GIVEN REQUEST –
Your answer should be a single number: how many lines in the data below hold the string "Write".

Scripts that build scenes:
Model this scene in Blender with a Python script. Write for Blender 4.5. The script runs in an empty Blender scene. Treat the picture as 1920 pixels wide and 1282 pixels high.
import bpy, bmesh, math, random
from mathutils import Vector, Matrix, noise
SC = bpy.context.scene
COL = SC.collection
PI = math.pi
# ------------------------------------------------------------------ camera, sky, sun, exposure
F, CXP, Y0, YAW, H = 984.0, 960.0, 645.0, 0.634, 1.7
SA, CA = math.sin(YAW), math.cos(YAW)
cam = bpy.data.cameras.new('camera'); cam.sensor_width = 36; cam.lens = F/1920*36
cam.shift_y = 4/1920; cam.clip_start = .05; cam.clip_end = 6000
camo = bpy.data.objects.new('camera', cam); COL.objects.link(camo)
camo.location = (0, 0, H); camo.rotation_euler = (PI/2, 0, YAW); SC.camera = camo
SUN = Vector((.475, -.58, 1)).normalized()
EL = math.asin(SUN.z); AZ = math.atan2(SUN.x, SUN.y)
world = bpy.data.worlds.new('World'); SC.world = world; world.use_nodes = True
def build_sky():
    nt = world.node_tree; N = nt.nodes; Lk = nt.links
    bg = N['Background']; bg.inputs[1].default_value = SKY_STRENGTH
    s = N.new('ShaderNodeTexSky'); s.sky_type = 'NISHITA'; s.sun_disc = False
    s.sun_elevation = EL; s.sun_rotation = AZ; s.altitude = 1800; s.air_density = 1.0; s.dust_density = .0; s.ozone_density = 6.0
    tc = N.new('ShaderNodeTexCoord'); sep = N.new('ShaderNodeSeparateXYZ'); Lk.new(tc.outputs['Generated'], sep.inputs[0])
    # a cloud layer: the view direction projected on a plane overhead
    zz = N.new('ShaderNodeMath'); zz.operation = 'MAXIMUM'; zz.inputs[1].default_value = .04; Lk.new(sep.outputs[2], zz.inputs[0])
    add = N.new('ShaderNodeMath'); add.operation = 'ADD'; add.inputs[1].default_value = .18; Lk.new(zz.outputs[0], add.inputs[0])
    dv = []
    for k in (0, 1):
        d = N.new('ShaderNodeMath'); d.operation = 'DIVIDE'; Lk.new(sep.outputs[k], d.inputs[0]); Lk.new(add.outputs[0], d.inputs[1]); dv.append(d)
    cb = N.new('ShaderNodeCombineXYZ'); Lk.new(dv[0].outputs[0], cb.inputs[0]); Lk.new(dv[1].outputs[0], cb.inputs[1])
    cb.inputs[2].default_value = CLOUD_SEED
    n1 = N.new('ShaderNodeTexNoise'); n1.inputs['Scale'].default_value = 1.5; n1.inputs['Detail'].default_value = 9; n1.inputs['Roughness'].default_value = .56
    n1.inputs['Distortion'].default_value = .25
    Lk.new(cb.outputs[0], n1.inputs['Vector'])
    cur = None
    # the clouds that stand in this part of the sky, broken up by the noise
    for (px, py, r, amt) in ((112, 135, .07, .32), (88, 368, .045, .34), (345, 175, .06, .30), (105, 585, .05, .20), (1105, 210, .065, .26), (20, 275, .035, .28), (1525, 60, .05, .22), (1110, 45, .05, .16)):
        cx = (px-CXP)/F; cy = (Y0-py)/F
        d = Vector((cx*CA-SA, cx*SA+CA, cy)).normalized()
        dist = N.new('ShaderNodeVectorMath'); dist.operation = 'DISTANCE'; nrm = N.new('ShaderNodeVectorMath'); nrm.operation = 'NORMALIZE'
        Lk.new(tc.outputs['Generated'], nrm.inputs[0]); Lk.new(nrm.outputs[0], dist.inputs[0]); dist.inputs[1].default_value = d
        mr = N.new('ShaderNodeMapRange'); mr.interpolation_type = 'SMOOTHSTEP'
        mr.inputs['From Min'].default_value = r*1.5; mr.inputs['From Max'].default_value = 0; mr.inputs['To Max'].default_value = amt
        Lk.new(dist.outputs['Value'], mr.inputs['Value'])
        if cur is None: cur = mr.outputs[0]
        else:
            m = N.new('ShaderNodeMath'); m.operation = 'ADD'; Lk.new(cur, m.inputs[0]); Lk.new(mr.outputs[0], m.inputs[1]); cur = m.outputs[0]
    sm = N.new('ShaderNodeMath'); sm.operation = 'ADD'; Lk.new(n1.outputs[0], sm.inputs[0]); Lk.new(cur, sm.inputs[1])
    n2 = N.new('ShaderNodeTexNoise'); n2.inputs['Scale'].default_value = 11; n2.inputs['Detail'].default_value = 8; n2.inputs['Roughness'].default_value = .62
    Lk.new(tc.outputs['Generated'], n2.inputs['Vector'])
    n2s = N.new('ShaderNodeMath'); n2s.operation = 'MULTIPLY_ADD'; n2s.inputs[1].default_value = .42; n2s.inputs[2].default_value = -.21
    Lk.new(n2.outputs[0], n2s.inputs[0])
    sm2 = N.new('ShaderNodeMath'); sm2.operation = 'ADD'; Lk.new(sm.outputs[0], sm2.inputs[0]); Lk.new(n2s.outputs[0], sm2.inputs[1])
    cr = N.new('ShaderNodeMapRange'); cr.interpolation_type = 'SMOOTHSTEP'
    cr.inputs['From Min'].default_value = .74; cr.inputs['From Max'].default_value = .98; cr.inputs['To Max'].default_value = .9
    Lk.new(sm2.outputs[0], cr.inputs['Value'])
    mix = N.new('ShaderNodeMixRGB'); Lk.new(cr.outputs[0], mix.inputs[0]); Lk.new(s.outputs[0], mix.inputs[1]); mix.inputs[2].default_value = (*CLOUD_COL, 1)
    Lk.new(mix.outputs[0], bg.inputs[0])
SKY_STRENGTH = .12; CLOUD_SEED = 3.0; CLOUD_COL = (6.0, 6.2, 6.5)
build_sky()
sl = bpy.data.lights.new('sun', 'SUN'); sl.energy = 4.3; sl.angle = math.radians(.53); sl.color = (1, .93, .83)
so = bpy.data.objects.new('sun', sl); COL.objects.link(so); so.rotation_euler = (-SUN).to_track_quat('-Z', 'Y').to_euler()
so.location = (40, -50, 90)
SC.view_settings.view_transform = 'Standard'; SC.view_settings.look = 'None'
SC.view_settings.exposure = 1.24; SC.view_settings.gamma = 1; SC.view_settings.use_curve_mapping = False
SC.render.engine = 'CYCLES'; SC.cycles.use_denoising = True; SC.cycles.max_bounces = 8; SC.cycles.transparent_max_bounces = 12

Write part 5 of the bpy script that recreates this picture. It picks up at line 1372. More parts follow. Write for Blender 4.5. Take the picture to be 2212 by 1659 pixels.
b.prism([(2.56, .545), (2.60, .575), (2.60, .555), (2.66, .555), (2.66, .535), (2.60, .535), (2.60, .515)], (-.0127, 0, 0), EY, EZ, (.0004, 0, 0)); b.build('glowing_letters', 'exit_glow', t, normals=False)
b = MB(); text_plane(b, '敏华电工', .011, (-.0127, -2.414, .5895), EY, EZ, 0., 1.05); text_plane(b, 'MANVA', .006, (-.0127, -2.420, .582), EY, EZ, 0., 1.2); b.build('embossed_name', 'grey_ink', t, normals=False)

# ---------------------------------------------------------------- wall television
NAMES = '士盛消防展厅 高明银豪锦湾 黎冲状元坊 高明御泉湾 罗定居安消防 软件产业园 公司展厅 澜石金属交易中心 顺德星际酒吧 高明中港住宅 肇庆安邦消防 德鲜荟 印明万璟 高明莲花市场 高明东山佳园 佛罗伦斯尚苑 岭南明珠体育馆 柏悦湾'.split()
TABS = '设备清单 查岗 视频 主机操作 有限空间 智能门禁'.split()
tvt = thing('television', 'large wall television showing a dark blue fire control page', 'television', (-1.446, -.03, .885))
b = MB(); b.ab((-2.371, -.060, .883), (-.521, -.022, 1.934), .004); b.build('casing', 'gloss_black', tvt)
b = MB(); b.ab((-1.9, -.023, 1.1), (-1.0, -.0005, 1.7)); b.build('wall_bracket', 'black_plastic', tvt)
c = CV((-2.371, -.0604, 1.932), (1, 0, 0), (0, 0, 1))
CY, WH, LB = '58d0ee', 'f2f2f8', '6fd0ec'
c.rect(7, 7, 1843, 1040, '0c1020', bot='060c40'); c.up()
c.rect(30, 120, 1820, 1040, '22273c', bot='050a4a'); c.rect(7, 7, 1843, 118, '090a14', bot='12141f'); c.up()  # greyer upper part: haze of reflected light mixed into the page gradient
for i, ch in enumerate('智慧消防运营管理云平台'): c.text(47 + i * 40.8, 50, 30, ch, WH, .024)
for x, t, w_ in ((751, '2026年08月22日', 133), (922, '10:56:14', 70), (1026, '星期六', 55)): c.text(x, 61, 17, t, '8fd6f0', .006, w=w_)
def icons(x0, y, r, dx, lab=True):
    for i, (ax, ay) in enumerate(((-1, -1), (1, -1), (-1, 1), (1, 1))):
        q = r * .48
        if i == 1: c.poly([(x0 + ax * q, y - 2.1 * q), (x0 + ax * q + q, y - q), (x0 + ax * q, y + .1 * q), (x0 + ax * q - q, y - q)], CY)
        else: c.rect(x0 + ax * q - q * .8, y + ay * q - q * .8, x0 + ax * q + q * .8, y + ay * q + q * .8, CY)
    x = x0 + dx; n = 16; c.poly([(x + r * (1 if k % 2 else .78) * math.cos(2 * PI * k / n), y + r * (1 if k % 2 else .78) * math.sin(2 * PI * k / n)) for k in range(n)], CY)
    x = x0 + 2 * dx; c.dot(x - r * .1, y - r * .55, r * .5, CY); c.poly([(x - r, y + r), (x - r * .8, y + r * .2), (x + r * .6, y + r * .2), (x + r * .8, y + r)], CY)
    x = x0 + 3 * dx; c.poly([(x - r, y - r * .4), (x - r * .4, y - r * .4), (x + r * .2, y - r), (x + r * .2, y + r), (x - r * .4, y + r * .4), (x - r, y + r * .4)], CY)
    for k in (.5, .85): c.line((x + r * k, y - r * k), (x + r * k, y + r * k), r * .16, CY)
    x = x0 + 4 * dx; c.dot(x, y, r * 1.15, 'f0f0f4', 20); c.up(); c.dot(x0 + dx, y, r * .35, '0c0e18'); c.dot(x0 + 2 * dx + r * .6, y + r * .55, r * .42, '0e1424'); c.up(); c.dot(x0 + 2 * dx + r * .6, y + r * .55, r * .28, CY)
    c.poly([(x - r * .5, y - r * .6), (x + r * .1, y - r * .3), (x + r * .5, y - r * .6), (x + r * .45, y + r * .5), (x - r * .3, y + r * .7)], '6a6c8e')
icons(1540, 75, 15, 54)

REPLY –
2